Control reference spectrum and corresponding response limit channel

Figure 7 shows the automatic notching of control reference input (upper plot) by limiting the response channel (lower plot) on the subsystem to 2.2 g²/Hz.

Observations:

• Generally limiting of the response is carried out near the first fundamental mode of the subsystem.

4 Conclusions

This paper presents various control strategies being adopted during the random vibration test on a spacecraft subsystem. The control strategies mentioned in this paper help in conducting a safe random vibration test on the test article while safeguarding the shaker and the power amplifier system.

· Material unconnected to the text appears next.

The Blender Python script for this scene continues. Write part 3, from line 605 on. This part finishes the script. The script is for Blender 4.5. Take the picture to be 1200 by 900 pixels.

Single point controlled vibration tests are widely practiced in industry. Multipoint control strategy and other limited response control strategies discussed in this paper are practiced in the aerospace industry. The fixture cross-axis limited test is to safeguard the subsystem from getting excited in cross-axis due to the combined dynamics of slip table, fixture and subsystem. The slip table limited response test is to safeguard the shaker system, and the shaker current limit test is to safeguard the power amplifier.